Here, look at this blank piece of paper for a second… I wrote every reason why we should stick together on it.
Honey if I could rearrange the alphabet I'd put the letters "DON'T LOVE" in between I and U
I see my future like how the Americans spell colour. Without u.
We should make like your parents and split.
Hey, are you an anchor? Because you've done nothing but weigh me down.
Aside from being single, what do you do for a living?
"I now pronounce you dumped and single. You may now kiss my ass."
Hey, let's hold a costume party. You can be a bank, and I can be alone!
I think it would be hot if we f**ked other people. Exclusively.
"Really, our time together has just become more effort than you're worth."
"My cat doesn't like you."
"Sorry I stopped contacting you. I had to go back to rehab."
"Is it hot in here or is this relationship suffocating me?"
Honey, I need you to cancel my subscription. I’m done with your issues.
"Our relationship is like a fat guy."
"What?"
"It's not working out."
Are you a stop watch? Because our time is up.
Knock knock. Who's there? You're - You're who? - You're single!
Hey babe, are you the Mcdonald's Ice Cream Machine, because you just aren't working for me anymore.
Roses are red
Violets are blue
You made my life a mess
Please call a clean-up crew
Are you a New Years resolution? Because we stopped working out after the first two weeks
Hear that sound? (cup hand to ear) Yep- that's a dump truck, and it's coming for you!
"Maybe this is not the right time for us"
Hey babe, how about I plan a romantic weekend get away, and while I’m gone you can pack your shit and GTFO?
"Roses are red, Violets are blue. Garbage is dumped, now so are you."
Let’s make like a banana and split.
"The longer we are together, the less serious I am about you."
"It's not because I don't like you, it's because I hate you."
Hey babe, I think its about time we cancel our gym membership. We're not working out anymore
Hey, did it hurt when you fell from heaven? Because honestly, Karen, you are a demon.
"I took a gamble and chose you, now i believe I made a bad bet."
Dinosaurs represent our relationship, because they both don’t exist anymore.”
Hey babe do you need crutches? Cause I can’t stand you anymore.
Did we fall from the sky? Because we look pretty broken up right now.
Are you a dollar bill? Because you’re single.
It’s a good thing we’re bad at puzzles because there is no way we’re putting this shit back together.
It's not you...it's your taste in music.
Hey baby, remember how you said that you can’t live without me? Well, it’s time to get your affairs in order….
Excuse me, I seem to have lost my phone number, can you do the same?
You remind me of Halley's Comet. I don't wanna see you again for another 74 years.
Hey baby, are you in a tunnel? Because we’re breaking up.
"I just can't live with the pathetic tickles that you call thrusts anymore."
Whoa, Heaven must be missing an angel! Because you’re dead to me.
We should make like the Soviet Union and split up.

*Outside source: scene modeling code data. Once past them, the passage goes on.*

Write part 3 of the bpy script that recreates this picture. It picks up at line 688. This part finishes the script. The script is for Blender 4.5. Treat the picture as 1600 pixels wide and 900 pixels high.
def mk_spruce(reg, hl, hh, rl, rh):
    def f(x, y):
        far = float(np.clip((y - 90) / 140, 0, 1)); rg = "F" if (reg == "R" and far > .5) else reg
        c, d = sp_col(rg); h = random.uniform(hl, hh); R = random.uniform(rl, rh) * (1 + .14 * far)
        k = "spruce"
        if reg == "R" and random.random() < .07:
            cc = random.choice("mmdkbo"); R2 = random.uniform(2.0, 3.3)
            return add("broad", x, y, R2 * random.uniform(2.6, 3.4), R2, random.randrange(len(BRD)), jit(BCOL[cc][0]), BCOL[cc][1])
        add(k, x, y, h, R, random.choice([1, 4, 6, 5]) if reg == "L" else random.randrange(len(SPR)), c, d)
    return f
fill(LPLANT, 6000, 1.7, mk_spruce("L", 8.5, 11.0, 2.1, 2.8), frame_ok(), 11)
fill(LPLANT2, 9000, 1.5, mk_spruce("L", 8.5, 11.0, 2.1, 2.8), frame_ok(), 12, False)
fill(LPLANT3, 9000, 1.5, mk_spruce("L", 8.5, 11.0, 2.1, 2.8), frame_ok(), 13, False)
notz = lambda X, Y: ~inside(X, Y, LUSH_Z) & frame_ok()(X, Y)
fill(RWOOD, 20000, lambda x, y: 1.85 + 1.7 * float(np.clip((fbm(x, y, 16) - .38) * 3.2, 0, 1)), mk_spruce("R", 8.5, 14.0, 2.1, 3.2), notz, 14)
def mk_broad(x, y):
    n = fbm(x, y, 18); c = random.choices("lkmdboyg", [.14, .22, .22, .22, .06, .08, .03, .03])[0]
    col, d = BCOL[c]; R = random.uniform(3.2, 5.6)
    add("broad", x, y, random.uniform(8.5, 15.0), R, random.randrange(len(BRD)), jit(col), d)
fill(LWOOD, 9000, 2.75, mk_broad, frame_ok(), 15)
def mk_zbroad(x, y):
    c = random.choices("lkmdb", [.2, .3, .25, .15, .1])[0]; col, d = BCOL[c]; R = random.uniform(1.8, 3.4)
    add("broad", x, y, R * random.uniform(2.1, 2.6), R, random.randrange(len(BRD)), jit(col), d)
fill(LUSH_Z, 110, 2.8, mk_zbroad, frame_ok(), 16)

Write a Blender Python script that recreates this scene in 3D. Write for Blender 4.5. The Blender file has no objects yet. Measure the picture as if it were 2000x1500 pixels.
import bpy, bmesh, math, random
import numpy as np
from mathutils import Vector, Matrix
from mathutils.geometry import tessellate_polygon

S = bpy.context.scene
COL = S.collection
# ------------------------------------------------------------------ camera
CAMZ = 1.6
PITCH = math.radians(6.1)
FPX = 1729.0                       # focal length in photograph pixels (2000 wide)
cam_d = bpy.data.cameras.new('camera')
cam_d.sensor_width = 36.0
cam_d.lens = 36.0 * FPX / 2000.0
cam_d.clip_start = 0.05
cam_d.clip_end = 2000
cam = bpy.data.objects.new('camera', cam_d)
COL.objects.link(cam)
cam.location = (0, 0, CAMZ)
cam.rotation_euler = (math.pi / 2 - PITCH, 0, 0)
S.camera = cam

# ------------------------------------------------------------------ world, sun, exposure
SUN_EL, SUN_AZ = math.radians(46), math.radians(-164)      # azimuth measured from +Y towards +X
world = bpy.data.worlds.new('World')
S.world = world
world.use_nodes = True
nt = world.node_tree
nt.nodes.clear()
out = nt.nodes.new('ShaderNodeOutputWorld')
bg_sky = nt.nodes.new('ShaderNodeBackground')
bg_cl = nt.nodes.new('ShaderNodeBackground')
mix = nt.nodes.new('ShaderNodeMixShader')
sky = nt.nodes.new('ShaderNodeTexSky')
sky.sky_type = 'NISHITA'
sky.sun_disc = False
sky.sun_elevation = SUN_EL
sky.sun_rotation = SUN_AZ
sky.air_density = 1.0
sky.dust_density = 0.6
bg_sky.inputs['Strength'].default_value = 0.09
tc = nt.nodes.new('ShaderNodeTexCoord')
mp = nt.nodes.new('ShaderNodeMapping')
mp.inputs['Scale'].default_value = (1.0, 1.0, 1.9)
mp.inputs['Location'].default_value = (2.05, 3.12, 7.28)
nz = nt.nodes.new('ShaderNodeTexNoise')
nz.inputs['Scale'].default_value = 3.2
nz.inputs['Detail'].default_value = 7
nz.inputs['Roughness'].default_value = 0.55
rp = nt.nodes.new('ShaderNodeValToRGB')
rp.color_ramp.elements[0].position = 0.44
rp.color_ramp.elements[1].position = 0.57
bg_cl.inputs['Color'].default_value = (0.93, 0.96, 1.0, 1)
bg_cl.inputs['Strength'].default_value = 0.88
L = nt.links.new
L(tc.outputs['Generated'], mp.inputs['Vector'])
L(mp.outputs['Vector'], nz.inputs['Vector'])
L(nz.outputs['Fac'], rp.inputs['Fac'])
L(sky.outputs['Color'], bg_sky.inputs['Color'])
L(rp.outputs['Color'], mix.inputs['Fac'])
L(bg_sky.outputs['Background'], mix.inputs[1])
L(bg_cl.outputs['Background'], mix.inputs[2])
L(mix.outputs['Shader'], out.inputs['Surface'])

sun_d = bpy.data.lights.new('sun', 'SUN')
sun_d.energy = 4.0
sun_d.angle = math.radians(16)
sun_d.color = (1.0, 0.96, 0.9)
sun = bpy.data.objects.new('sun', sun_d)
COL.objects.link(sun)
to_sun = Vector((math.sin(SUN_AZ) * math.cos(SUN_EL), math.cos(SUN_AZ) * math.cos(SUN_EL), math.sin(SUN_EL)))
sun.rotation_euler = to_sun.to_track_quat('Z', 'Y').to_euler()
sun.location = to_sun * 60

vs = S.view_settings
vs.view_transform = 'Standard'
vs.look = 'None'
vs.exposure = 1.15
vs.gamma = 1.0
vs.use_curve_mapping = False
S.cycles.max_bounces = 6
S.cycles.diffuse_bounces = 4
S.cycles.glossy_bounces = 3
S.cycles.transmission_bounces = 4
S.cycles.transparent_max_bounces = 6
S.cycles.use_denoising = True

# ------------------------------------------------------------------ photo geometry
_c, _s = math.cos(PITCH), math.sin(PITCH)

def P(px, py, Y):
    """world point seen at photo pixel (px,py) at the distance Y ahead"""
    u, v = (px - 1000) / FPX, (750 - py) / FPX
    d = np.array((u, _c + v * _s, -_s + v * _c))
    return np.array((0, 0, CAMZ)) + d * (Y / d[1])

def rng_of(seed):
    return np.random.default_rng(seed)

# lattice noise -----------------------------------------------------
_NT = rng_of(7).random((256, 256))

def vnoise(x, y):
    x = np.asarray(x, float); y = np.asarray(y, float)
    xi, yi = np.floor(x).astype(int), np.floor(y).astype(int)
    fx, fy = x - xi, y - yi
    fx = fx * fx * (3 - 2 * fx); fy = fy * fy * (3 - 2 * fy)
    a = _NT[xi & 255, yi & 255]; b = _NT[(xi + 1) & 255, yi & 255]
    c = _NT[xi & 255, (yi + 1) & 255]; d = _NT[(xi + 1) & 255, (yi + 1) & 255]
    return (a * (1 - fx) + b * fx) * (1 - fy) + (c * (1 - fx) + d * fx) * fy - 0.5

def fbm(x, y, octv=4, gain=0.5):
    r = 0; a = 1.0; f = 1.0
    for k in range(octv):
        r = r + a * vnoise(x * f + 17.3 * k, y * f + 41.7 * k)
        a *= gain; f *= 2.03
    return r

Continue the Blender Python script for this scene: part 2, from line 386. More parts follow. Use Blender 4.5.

Girl, have we both been rendered sightless? Because we ain’t seeing each other anymore.
"I treated this relationship like my diet, one cheat day a week."
If I could rearrange the alphabet, I’d put I at the beginning and U at the end.
Remember when I asked you out? Well, I was talking to the girl behind you.
"If it's meant to be it's meant to be....but just to be clear it isn't."
What did the weather reporter say to his wife?
“I hope it doesn’t rain, deer!”
Welcome to Dumpsville. Population: you.